HC Deb 25 July 1985 vol 83 cc1299-300
13. Mr. Hayes

asked the Chancellor of the Exchequer when he will next be having discussions with the Governor of the Bank of England about interest rates; and if he will make a statement.

15. Mr. Hirst

asked the Chancellor of the Exchequer if he will make a statement on the current level of interest rates.

Mr. Lawson

The Governor and I regularly discuss interest rates in the context of the monetary policy and conditions. Short-term interest rates have fallen by around 2 per cent. since January. Rates will continue to be held at whatever level is needed to maintain monetary conditions that will keep steady downward pressure on inflation, but no higher than that.

Mr. Hayes

Does my right hon. Friend agree that an attitude of excessive caution towards interest rates can only damage prospects for employment and economic recovery? Does he further agree that a 2 per cent. cut in mortgage rates would cut inflation by 0.6 per cent. and help industry to contain its costs?

Mr. Lawson

It is the responsibility of industry to contain its own costs. It must accept that responsibility, and it cannot look to advantageous reductions in mortgage rates—much as we would wish to see those—to do the job for it.

Mr. Hirst

While I welcome the recent reduction in interest rates, may I ask my right hon. Friend whether he agrees that real interest rates are still too high and constitute a severe disincentive to businesses and home buyers? In view of the more encouraging predictions about inflation and the recovery of sterling, what hope does he hold out for a reduction in interest rates later this year?

Mr. Lawson

I hold out hope that there will be a reduction in interest rates at the appropriate time. However, if there is one thing substantially worse than the present, relatively high real rates of interest—although they are not so very much higher than in other countries —it is the negative real rates of interest that obtained during the inflationary 1970s. No capitalist society or economy can survive with rates such as those.

Mr. Austin Mitchell

Will the Chancellor explain why our interest rates are not only at record real levels but are one third higher than those in the EEC and double those in Japan?
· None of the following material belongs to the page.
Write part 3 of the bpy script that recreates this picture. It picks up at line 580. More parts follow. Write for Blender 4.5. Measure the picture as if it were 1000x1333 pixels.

Will he further explain why every mortgage, hire purchase contract, overdraft and unit of local government is being crippled by high interest rates just to keep the pound at an overvalued level?

Mr. Lawson

There is no way of controlling monetary policy without holding interest rates at a level high enough to keep that control; and there is no way of controlling inflation without having proper control of monetary conditions.

Sir William Clark

Does my right hon. Friend agree that a 1 per cent. cut in interest rates would improve the competitiveness of British industry to the extent of £250 million in a year? Does he further agree that if we could achieve a 1 per cent. cut in labour costs the benefits to British industry would exceed £1,000 million a year?

Mr. Lawson

I agree with my hon. Friend's comparison. Indeed, I recall drawing that comparison myself on an earlier occasion, but it certainly bears repetition. His remarks point to an important problem in our economy— the high rate of growth in labour costs per unit of output in this country compared with that of our main competitors overseas.